No voy a hablar de su obra, ya han empezado a aparecer artículos, libros, anuncios de congresos y coloquios para especialistas y expertos en su obra. Para mi Molière significa mucho más porque. sin querer, a través de él se me ofreció la reparación de una humillación que sufrí de niña, como ahora les contaré.

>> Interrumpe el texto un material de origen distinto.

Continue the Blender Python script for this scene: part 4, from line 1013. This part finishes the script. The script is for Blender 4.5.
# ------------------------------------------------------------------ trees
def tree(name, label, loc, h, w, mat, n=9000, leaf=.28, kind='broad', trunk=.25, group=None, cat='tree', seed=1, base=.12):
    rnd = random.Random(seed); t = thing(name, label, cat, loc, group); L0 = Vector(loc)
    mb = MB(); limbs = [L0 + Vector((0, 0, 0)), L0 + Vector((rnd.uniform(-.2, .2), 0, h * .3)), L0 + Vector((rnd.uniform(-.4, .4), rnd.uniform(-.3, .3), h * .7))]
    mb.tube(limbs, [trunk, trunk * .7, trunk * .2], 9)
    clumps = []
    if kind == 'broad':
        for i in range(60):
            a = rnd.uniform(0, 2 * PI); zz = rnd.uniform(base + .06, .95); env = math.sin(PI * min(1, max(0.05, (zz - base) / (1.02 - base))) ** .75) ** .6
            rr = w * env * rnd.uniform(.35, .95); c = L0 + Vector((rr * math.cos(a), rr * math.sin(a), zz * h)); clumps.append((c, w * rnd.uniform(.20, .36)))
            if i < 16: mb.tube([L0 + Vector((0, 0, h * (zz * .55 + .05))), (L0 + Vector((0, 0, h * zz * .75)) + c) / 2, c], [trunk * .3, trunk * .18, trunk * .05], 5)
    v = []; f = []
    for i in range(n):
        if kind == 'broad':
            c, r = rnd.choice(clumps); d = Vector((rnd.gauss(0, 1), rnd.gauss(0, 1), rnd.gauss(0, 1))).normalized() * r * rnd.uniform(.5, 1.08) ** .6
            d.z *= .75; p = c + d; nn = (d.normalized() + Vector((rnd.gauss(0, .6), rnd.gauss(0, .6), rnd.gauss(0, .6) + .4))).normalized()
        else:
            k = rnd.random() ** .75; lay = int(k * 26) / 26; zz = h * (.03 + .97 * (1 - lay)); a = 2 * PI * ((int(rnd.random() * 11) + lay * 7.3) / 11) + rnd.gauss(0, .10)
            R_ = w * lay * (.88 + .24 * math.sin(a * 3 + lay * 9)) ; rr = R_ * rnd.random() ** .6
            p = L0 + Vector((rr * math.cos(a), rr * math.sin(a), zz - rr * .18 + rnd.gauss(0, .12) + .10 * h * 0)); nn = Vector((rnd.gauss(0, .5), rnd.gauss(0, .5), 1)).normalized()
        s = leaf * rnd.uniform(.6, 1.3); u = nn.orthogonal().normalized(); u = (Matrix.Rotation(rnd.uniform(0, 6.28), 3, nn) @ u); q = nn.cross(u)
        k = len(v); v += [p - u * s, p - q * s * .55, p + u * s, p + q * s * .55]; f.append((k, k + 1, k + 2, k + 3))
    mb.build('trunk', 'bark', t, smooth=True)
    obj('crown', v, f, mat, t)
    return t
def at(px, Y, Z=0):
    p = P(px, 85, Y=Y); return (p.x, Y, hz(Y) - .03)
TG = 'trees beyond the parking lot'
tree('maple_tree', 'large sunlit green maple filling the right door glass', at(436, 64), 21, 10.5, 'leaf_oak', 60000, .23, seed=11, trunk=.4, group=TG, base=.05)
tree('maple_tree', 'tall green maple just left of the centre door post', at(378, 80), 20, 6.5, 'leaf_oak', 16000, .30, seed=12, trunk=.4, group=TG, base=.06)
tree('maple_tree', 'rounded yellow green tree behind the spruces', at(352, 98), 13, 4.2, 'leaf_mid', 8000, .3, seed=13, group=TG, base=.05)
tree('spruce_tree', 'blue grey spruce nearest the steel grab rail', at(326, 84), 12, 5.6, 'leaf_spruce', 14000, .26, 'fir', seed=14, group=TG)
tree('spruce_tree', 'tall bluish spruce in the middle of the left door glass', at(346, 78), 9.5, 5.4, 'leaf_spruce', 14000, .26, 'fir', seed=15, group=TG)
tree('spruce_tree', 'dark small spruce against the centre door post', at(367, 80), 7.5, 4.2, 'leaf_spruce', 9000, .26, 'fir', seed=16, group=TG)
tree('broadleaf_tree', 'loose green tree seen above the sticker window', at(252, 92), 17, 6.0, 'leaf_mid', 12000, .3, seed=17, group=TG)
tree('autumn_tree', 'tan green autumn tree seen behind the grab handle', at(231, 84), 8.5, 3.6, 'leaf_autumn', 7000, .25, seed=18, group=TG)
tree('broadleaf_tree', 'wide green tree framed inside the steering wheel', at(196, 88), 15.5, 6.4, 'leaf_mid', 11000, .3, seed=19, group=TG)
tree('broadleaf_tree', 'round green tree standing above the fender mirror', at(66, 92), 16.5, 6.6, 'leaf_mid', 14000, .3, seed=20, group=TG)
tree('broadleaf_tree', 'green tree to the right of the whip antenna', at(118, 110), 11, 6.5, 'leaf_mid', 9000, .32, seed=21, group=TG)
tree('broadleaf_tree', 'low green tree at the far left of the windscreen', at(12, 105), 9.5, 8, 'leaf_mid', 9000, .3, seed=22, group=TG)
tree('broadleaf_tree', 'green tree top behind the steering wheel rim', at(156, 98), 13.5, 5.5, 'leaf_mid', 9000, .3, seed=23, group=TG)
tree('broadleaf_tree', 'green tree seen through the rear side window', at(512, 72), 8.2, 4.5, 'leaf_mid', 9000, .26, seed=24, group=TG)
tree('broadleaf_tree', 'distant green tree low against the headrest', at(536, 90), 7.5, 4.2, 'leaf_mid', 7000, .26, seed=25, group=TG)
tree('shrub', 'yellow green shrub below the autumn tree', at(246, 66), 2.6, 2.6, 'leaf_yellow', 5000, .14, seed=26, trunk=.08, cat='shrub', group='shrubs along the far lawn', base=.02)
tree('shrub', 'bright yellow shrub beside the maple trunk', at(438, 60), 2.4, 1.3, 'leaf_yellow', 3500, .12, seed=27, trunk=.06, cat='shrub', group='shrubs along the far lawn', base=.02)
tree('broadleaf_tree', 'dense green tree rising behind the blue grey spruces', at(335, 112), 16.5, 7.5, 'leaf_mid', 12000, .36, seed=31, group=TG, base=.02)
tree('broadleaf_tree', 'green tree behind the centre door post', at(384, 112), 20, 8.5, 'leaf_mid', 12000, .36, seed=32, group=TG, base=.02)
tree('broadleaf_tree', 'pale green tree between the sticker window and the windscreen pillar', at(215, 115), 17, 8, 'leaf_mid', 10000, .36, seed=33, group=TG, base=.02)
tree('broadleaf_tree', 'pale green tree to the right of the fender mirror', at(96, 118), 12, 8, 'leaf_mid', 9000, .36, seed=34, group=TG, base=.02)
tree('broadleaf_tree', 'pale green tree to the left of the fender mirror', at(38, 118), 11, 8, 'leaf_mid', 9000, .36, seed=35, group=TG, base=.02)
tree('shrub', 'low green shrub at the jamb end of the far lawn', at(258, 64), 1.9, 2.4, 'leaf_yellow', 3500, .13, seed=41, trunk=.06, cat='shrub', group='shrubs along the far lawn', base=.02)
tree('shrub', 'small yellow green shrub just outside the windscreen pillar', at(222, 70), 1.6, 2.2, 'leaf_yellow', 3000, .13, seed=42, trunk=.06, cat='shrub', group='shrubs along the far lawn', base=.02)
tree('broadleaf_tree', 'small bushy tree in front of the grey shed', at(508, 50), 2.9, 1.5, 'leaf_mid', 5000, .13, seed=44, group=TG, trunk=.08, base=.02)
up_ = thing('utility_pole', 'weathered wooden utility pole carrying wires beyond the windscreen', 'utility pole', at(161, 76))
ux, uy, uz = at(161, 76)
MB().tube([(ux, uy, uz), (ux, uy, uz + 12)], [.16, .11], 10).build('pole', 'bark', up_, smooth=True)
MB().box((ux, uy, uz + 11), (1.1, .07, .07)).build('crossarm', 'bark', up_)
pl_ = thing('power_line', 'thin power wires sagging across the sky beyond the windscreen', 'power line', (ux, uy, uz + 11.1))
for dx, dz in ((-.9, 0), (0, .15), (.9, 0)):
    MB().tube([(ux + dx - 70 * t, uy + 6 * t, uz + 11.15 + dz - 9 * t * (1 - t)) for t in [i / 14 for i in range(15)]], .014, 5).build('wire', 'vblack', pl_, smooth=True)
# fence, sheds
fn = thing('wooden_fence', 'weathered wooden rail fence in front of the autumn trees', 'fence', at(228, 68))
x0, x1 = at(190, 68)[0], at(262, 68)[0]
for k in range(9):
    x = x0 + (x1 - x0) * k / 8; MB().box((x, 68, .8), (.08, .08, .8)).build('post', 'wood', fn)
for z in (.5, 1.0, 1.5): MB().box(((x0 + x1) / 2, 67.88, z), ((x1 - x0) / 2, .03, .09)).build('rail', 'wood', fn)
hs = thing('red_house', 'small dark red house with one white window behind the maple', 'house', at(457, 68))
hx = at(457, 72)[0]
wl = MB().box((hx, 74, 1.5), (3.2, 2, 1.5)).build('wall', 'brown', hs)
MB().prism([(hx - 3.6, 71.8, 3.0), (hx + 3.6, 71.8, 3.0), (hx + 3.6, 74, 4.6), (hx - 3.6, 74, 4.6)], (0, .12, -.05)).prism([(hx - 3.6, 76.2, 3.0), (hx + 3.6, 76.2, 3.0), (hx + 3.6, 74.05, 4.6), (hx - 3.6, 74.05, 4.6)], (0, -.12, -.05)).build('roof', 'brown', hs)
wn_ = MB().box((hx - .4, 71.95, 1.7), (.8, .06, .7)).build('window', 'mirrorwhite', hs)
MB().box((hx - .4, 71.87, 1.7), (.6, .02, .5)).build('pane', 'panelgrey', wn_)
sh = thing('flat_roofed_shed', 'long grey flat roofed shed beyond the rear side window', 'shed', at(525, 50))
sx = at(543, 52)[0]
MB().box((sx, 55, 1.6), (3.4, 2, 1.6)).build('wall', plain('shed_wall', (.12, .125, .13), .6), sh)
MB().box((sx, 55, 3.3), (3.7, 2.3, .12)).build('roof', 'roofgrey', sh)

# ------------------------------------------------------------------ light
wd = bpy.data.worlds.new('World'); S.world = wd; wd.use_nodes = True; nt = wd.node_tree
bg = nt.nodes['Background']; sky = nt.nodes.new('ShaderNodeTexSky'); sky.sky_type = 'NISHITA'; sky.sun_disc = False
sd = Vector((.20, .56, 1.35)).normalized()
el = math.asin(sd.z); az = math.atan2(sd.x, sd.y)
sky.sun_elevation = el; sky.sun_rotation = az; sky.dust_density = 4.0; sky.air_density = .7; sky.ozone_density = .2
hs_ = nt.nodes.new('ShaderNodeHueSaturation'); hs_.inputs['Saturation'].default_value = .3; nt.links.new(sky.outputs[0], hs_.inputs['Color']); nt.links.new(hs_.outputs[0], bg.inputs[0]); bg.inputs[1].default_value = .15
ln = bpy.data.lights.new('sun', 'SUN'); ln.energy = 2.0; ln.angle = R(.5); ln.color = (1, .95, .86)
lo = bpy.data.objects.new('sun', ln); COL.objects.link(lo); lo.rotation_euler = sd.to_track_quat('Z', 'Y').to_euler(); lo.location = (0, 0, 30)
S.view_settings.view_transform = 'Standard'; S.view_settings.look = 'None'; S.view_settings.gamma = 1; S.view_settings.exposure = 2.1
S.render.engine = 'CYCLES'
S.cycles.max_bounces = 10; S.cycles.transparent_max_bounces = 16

Durante un intercambio con un instituto de Limoges, las profesoras de español P.L. y C.M. nos ofrecieron una visita a Ambazac, una pueblo a 23 kms de nuestra ciudad de acogida, donde nos esperaba una sorpresa. Al poco de llegar, nuestro grupo, profesores y alumnos, reunidos en la entrada de un parque, vimos aparecer un cortejo, que se dirigía a nosotros, formado por un grupo de señores muy elegantes con trajes oscuros, ataviados con unas orejas de burro, en francés, bonnets d'ânes. Estábamos asistiendo a una representación de L'Académie des ânes, la institución que mantiene viva la broma que Molière gastó al Marqués de Ambazac, haciéndole creer que sería admitido en la Academia Francesa. Antes lo visitarían en su castillo. Cuando abrió las puertas para recibirlos se encontró, en lugar de los bicornios de los académicos, una fila de asnos. Sabemos que Molière ha ridiculizado repetidas veces la vanidad con personajes con Monsieur de Pourceaugnac (algunos creen que fue este marqués de Ambazac que sobreestimaba sus dotes de escritor, quien se lo inspiró) o El Burgués Gentilhombre.
Después de una breve ceremonia con algún discurso, compartimos con los "académicos" un festivo picnic, sobre el césped del parque. Impactada por la visión de las orejas de burro en papel plisado verde, con sobrepuestos dorados, no atendí a los discursos, estaba en otro mundo, porque surgió aquel recuerdo de mis orejas de burro. Tenía que compartirlo para aliviar la herida que se abría otra vez, por eso lo conté. Vivía entonces en Celanova, una pequeña villa de la provincia de Orense. Tendría unos 6 años. Iba a un colegio, el único que había, de monjas. Era, según contaban mis padres una niña muy independiente, y sin pelos en la lengua, decía lo que pensaba, lo que ocasionó alguna escena comprometida para mi madre ya que nunca cumplía sus recomendaciones de no repetir todo lo que oía en casa. Una compañera de clase recibió de una de nuestras monjas dos sonoras bofetadas por algo que no hizo bien, no recuerdo el motivo. En la puerta del colegio informé a su madre de lo sucedido con todo lujo de detalles, insistiendo en el color rojo de las mejillas después de las bofetadas. Y así sucedió lo que sucedió por la tarde, una tarde luminosa de mayo: la monja pegona, tan pronto me vio, vino hacia mí, y sin mediar palabra, llena de furia, me colocó unas enormes orejas de burro de cartón completadas por un cartel sobre la frente que decía: Por mentirosa y tramposa. Así estuve toda la tarde, muerta de vergüenza, comiéndome las lágrimas, sin entender nada. Aún hubo más. En el mes de mayo rezábamos el rosario en el patio, dando vueltas en círculo. Me hicieron presidir el cortejo, con nuestros velos blancos y largos, en mi caso las orejas de burro sobre el velo, para terminar en la capilla, puesta en el altar, el castigo debía ser ejemplar.
En medio del silencio que siguió a mi relato, se levantó uno de los "académicos", quizá el de más edad, me dio un abrazo y me ofreció su bonnet d'âne, hoy en la pared de mi habitación. Un gesto que viví como un desagravio a la niña que no sabía que la verdad casi siempre tiene un precio.